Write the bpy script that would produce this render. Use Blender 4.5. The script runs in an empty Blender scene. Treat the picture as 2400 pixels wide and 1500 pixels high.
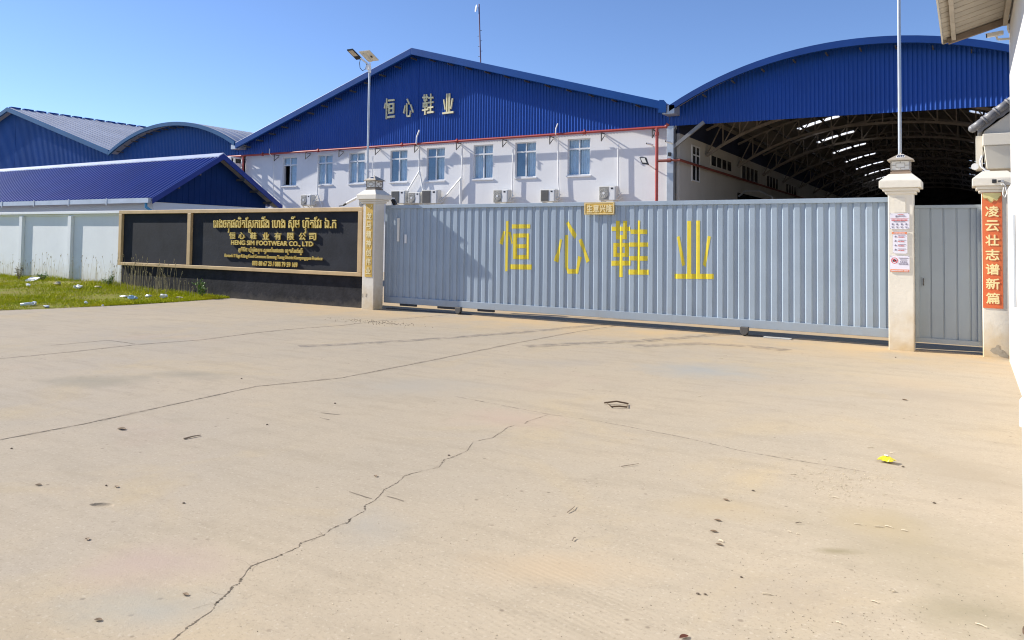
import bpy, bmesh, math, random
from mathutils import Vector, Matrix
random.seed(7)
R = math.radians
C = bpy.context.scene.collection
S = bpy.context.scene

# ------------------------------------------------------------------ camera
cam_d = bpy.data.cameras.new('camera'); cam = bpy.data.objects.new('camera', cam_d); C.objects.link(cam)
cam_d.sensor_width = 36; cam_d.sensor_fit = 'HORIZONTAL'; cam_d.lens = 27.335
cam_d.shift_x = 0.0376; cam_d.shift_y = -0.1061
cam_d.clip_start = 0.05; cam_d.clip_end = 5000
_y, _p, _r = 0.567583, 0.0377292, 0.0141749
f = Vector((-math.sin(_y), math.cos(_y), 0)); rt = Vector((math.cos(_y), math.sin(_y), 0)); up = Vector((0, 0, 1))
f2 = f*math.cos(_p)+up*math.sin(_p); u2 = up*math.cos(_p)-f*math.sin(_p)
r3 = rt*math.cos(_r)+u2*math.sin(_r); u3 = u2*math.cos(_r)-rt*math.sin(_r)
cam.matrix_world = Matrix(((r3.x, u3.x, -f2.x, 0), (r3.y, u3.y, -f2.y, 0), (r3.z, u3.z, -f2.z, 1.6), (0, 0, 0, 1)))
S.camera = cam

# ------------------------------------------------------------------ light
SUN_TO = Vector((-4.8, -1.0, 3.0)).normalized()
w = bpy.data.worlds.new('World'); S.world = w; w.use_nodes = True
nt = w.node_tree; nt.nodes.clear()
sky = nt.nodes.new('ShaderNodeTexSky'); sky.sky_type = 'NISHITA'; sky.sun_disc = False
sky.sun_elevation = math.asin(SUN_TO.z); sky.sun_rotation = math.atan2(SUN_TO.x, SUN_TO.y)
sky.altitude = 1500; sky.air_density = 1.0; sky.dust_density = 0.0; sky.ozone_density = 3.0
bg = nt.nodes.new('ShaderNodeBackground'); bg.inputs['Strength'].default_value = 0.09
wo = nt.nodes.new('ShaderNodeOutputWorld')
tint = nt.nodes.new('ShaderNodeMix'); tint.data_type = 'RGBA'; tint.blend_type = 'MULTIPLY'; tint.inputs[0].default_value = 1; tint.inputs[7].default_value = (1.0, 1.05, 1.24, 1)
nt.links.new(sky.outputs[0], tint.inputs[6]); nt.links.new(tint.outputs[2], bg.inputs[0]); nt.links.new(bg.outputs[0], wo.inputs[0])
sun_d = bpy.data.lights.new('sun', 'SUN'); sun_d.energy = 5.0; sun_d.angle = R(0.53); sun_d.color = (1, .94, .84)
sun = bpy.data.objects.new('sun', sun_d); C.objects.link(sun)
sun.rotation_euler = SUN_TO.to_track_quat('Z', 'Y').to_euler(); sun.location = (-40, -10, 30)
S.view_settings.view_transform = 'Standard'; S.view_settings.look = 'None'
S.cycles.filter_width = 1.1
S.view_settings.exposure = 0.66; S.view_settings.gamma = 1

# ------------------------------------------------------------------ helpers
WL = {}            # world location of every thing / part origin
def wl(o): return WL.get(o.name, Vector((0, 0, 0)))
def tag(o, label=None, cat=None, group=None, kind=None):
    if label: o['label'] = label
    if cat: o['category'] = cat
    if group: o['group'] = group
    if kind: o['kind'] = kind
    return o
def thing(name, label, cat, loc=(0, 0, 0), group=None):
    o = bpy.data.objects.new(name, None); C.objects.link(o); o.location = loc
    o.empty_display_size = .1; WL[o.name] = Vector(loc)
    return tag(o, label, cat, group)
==
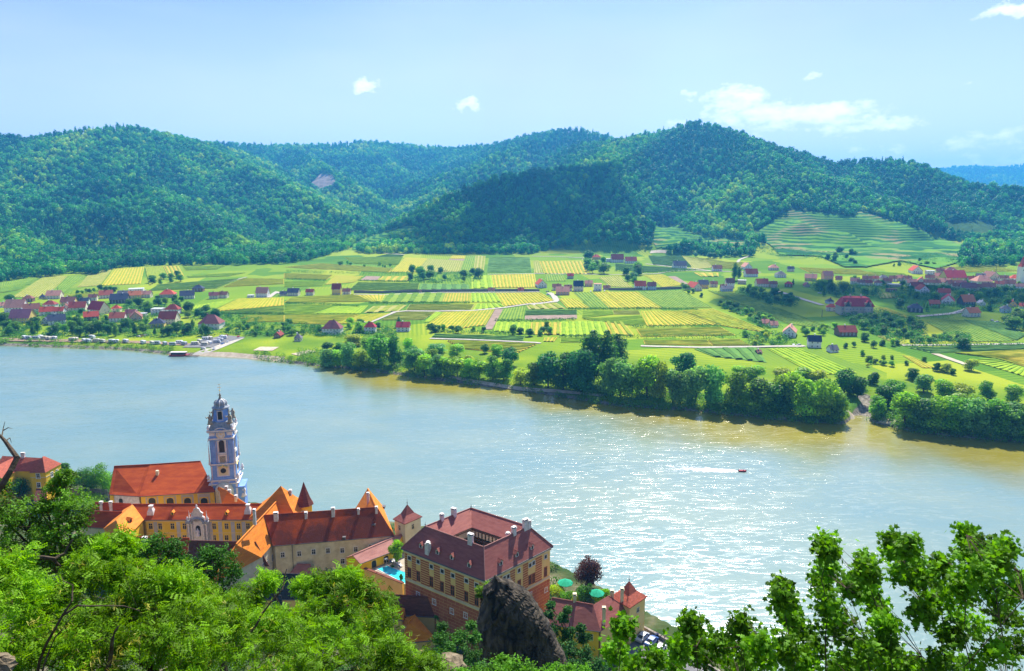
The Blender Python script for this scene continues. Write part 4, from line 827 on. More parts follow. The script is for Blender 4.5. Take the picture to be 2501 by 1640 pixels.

*STATED TASK*.
Copy only the lines above from the one containing "Write the bpy" through the one containing "S = bpy.context.scene", both included. Leave out the pictures.

*THE RESULT*.
Write the bpy script that would produce this render. Use Blender 4.5. The script runs in an empty Blender scene. Treat the picture as 2400 pixels wide and 1500 pixels high.
import bpy, bmesh, math, random
from mathutils import Vector, Matrix
random.seed(7)
R = math.radians
C = bpy.context.scene.collection
S = bpy.context.scene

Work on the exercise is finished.